The things that’s missing from a lot of setting target numbers in practice is that a good target number always reflects the circumstances first and foremost. The problem that I’ve fallen into is setting target numbers by thinking “okay, that should be hard for that character to do, what’s a hard target number for them?”
That’s where, in practice, target numbers fall apart. We’re no longer talking about a fictional situation, I’m just picking a number based on my sense of pacing, my judgement of how much I want you to succeed. We just stepped back from playing a game to being one person telling the other person how much they want them to succeed.
When target numbers work they’re reflecting the world around them. That number is set specifically because of the fictional circumstances, not to make the task a certain difficulty for a certain person. Some games elegantly let you set target numbers from the fiction (see: Mouse Guard) and that works fantastically. When I talk about not liking target numbers it’s not liking the way that I often end up using them in practice, as a way of saying “you should be this likely to succeed.”

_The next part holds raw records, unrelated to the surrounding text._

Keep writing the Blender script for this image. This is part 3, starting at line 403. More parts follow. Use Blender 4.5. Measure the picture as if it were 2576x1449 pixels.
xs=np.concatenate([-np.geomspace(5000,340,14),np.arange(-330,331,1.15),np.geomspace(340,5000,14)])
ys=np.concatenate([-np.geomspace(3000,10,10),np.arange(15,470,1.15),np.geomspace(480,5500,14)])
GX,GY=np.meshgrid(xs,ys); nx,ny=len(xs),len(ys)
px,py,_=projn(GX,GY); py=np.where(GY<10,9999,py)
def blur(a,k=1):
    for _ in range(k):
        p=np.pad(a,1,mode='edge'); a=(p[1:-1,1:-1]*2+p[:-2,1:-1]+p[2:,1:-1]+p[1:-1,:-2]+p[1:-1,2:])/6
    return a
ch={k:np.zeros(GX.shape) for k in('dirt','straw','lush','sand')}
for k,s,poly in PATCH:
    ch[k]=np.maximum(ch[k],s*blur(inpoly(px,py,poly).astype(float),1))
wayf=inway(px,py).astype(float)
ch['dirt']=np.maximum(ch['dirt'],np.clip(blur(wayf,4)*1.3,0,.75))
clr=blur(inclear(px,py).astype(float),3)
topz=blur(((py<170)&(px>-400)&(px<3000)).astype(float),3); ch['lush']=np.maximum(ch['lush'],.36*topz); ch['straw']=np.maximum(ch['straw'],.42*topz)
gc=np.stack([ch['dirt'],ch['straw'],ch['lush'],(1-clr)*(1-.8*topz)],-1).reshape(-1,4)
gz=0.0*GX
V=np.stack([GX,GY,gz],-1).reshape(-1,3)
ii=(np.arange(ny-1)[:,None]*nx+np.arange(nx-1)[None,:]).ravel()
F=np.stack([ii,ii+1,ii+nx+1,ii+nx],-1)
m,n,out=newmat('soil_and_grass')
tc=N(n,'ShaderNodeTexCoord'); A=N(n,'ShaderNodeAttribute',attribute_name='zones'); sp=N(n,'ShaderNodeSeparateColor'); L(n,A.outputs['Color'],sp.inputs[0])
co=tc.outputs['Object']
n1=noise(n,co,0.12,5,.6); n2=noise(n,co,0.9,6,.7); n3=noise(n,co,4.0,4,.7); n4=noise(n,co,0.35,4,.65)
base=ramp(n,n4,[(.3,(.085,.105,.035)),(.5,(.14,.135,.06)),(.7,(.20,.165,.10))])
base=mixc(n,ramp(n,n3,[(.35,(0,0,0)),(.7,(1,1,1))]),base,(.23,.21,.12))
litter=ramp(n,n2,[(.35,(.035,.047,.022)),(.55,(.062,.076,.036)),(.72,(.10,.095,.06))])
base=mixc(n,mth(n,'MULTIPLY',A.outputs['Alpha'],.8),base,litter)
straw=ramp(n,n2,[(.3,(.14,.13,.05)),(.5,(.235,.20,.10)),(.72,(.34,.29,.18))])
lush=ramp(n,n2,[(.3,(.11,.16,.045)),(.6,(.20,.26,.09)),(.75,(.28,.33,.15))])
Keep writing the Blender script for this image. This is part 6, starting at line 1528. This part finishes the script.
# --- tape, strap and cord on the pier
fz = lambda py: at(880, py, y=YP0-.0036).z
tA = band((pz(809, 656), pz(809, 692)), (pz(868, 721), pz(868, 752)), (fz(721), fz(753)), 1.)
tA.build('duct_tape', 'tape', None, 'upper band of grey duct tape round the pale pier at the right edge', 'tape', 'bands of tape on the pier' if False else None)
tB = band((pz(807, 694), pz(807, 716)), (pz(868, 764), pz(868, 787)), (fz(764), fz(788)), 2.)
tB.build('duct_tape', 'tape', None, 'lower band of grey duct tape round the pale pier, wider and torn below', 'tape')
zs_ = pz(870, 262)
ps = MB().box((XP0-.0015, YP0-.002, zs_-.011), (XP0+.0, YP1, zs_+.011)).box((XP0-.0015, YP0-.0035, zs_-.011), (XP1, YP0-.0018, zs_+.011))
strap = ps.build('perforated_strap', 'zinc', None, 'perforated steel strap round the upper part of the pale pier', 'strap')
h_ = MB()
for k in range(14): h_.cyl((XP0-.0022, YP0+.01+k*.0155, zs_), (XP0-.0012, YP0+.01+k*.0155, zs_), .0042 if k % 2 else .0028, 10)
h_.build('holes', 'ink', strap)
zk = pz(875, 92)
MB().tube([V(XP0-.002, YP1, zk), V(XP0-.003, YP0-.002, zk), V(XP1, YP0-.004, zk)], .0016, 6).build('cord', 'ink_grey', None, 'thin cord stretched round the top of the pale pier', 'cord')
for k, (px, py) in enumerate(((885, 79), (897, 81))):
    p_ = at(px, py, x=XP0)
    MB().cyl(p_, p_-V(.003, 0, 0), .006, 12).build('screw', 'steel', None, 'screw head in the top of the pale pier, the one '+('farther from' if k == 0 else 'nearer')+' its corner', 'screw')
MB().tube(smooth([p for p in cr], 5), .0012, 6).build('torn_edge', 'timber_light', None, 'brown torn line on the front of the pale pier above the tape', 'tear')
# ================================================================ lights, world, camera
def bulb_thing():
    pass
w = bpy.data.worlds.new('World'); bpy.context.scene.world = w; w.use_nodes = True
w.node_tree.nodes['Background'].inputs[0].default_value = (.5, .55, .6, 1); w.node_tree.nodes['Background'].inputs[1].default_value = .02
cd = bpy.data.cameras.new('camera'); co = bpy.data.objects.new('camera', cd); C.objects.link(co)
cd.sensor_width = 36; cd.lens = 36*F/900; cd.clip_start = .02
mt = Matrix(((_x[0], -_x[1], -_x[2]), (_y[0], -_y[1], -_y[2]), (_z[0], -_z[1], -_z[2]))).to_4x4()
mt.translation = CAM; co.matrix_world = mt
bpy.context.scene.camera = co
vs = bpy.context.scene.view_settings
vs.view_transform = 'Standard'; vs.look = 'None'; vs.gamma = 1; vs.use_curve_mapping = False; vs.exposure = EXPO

Interesting. Can you explore why that feels wrong? Do you experience this as a problem from the GM’s chair, player’s chair, or both?
As a player, the only time I’ve noticed this is when the GM has pacing considerations in mind, but had the wrong impression of my character’s capabilities. He upped the ante, and it lead to a TPK (a little weird for BW).
Pacing is a major responsibility for the GM, does it seem inappropriate that the ease or difficulty of things should be a mechanism to control pacing?
As a GM, I find it’s nice to have target numbers to fall back on as a backup to my authority. Assuming players are in comparable scenarios repeatedly, having a good table of difficulty factors potentially makes the world more consistent and learnable for the players. (Rather than the players merely learning about my attitude to pacing.)